Did you know today is International Mother Language Day, declared by UNESCO?
The theme of this year is Sustainable Future through Multilingual Education.
Pama Language Centre is working to save the inheritance of the children of Cape York Peninsula – which is also the unique cultural heritage of all Australians.
We believe that every child born to an Indigenous nation has the right to grow up with an ancestral language as a first language. Our vision is that the Cape York languages, oral literatures and epistemologies will be documented rigorously in order to maintain and revitalise the oldest continuous living cultures on earth.
Of the forty-two or more languages once spoken across Cape York Peninsula, of which there are over a hundred dialects, even the strongest are now threatened by language shift.
There is much that can be done to support threatened languages, but without a systematic effort, the cultural heritage and peoplehood potential of the Indigenous nations of Cape York Peninsula are rapidly being lost.
This situation has implications for individual and family wellbeing.
Wellbeing is connected with the health of traditional language.
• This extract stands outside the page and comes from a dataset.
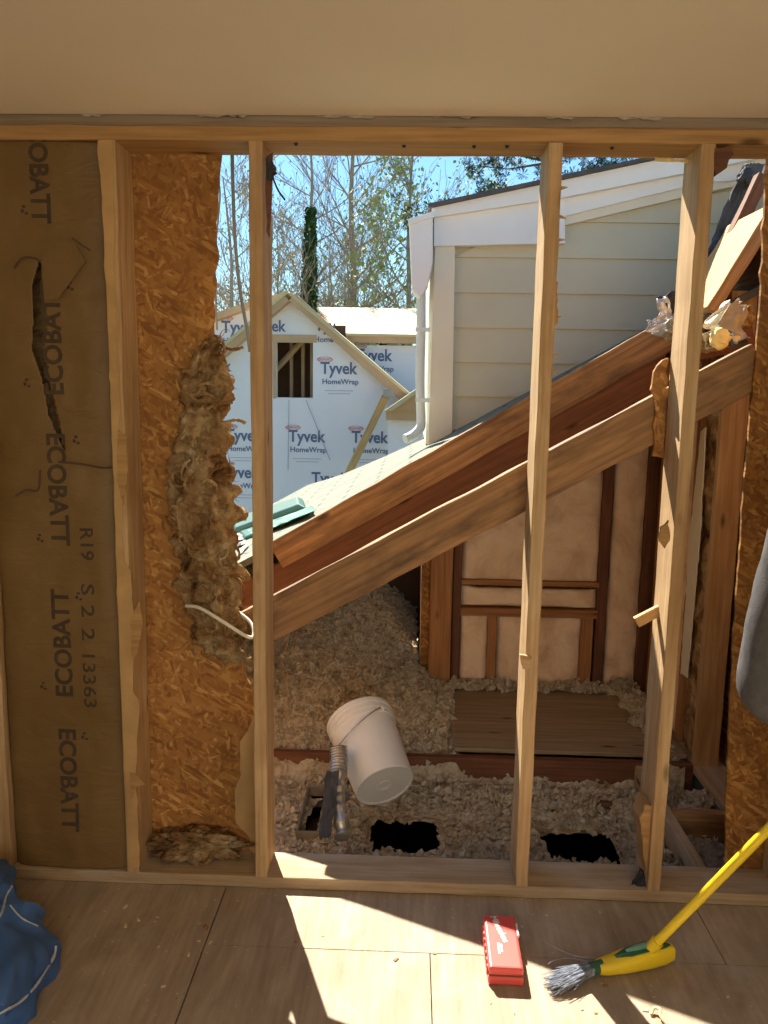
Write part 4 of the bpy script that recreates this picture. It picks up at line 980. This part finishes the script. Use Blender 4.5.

A strong language is an empowering context in which individuals are able to develop meaningful goals.
The loss and degradation of traditional language is a catastrophe threatening the future of individuals as much as it threatens the future of our peoples.
The Indigenous peoples of Cape York Peninsula have long been aware of the absolute importance of our languages.
This is said in plain words, again and again, echoing down the generations, from every nation, at every gathering, from young and old.
The future for the Indigenous nations of Cape York Peninsula WILL BE a multilingual future.